Aim of the task: Exactly and only the lines from the one containing "Recreate this scene" through the one containing "R_ = math.radians" are to be repeated, both ends included.

******

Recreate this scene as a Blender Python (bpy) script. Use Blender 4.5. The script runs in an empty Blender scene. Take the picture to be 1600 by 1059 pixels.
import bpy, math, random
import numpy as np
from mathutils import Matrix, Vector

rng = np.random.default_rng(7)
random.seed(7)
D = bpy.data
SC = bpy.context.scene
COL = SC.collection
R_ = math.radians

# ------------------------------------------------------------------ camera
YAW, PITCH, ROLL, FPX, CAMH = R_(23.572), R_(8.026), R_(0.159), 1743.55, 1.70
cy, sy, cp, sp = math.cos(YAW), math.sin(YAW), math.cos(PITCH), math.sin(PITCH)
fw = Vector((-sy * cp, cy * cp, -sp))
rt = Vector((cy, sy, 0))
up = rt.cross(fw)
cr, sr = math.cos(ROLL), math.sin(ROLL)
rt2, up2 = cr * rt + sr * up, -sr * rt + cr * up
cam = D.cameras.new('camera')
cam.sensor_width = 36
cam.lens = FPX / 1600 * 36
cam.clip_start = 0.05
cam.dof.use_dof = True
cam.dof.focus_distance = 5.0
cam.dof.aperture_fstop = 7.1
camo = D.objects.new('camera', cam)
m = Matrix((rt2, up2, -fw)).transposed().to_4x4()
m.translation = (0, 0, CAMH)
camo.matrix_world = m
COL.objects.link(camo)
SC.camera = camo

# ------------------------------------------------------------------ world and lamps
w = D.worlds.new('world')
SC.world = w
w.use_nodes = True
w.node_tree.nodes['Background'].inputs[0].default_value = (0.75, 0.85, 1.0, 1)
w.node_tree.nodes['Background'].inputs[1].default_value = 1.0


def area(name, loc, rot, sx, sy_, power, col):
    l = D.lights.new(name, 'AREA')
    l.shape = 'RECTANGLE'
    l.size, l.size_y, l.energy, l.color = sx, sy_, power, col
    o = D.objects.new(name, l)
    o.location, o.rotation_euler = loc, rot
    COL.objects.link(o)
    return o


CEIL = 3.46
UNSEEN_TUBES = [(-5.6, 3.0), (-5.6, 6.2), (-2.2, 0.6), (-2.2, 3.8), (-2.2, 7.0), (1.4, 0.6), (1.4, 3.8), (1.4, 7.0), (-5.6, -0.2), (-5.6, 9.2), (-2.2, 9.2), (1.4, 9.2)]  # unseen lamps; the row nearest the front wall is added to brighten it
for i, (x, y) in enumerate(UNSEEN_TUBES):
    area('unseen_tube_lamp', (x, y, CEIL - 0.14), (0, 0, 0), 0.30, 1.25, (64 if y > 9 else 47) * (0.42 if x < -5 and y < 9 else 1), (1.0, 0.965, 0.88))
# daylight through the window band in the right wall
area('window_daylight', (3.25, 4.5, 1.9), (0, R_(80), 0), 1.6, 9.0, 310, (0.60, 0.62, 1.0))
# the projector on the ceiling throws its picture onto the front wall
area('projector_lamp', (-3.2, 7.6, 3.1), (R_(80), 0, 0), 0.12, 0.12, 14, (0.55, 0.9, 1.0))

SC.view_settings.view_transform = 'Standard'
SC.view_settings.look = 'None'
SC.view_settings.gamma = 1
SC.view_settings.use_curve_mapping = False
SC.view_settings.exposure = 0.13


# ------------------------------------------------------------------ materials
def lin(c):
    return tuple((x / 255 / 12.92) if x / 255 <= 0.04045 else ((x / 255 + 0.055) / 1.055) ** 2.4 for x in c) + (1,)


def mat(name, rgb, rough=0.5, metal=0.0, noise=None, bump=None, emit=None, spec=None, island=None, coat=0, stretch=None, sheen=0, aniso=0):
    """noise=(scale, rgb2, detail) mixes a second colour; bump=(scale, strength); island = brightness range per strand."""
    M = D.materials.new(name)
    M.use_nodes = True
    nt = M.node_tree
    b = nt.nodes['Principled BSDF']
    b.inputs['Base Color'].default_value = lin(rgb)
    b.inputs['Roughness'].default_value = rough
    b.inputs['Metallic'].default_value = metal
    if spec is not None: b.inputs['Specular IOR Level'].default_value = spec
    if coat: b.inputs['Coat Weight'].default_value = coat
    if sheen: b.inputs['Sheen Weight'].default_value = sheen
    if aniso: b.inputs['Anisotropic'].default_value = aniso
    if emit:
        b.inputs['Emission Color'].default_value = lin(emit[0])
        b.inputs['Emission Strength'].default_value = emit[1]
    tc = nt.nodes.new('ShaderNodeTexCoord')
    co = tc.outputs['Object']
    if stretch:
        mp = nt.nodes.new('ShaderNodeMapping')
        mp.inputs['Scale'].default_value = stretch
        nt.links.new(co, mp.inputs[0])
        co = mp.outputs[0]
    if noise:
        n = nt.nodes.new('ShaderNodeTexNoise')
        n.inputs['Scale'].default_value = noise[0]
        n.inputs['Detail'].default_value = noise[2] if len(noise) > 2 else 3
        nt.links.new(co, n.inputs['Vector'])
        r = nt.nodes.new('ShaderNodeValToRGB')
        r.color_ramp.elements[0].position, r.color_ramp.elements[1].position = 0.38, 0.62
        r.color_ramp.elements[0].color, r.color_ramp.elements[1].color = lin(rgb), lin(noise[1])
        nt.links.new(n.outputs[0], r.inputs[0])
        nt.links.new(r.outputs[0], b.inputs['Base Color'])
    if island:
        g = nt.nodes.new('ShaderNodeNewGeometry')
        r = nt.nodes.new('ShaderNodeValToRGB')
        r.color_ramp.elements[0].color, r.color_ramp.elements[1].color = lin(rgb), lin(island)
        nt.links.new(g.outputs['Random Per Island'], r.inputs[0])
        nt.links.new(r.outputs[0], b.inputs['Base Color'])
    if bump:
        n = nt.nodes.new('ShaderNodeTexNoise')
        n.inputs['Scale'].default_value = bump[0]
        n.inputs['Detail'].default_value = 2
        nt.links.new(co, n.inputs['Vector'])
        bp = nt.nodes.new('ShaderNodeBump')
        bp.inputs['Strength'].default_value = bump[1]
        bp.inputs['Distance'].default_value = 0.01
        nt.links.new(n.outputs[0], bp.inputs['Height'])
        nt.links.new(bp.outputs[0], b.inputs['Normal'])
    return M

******

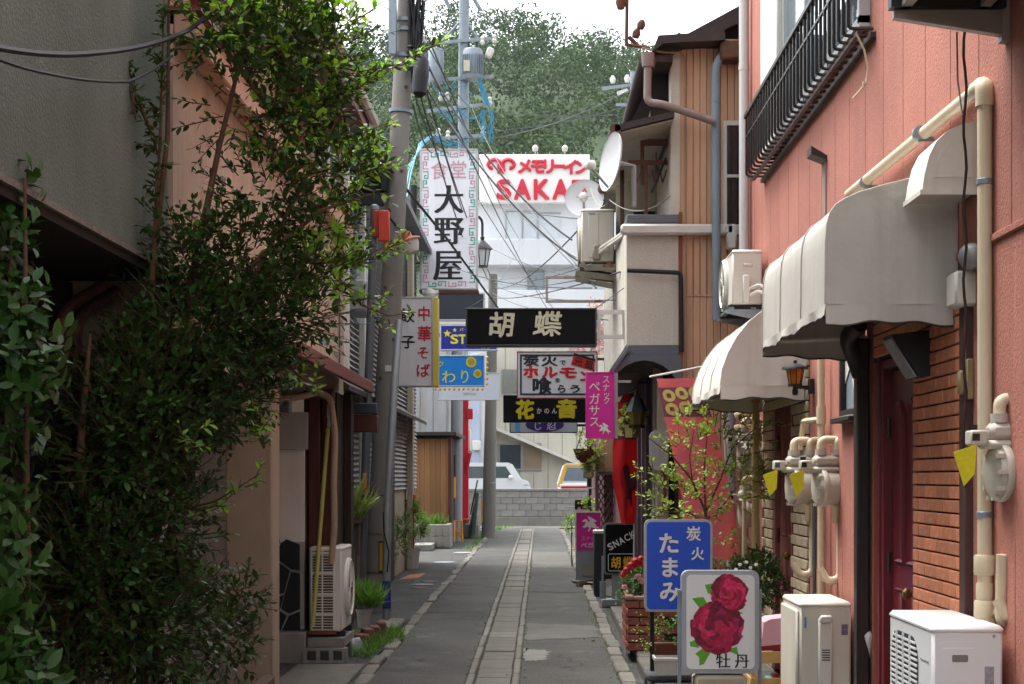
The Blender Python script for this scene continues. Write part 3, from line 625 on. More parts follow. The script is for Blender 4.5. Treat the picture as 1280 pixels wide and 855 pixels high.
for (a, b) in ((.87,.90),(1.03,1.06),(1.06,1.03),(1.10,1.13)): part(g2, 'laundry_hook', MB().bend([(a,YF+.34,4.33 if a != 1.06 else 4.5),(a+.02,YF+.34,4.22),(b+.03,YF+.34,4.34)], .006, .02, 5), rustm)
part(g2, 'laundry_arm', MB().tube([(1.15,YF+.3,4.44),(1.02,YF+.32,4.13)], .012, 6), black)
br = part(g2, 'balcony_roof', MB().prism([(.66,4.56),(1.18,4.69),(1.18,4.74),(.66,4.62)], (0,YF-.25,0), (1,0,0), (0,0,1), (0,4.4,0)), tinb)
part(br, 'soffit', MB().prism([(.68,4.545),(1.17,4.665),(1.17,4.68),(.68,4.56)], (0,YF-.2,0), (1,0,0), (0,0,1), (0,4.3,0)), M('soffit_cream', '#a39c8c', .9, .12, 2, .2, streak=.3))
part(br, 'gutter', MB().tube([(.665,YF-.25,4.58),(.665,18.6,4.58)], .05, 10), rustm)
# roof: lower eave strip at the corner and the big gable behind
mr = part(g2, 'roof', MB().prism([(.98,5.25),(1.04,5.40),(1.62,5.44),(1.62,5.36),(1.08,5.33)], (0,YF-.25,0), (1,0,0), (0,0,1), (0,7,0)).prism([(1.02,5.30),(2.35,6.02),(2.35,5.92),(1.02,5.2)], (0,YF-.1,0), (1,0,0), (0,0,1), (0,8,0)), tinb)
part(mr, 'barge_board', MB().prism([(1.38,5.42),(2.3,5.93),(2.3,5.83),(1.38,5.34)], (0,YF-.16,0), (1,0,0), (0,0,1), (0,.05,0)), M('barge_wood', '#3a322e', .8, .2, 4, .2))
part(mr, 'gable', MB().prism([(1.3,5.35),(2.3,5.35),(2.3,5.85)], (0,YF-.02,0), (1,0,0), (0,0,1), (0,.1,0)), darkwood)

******

The output:
Recreate this scene as a Blender Python (bpy) script. Use Blender 4.5. The script runs in an empty Blender scene. Take the picture to be 1600 by 1059 pixels.
import bpy, math, random
import numpy as np
from mathutils import Matrix, Vector

rng = np.random.default_rng(7)
random.seed(7)
D = bpy.data
SC = bpy.context.scene
COL = SC.collection
R_ = math.radians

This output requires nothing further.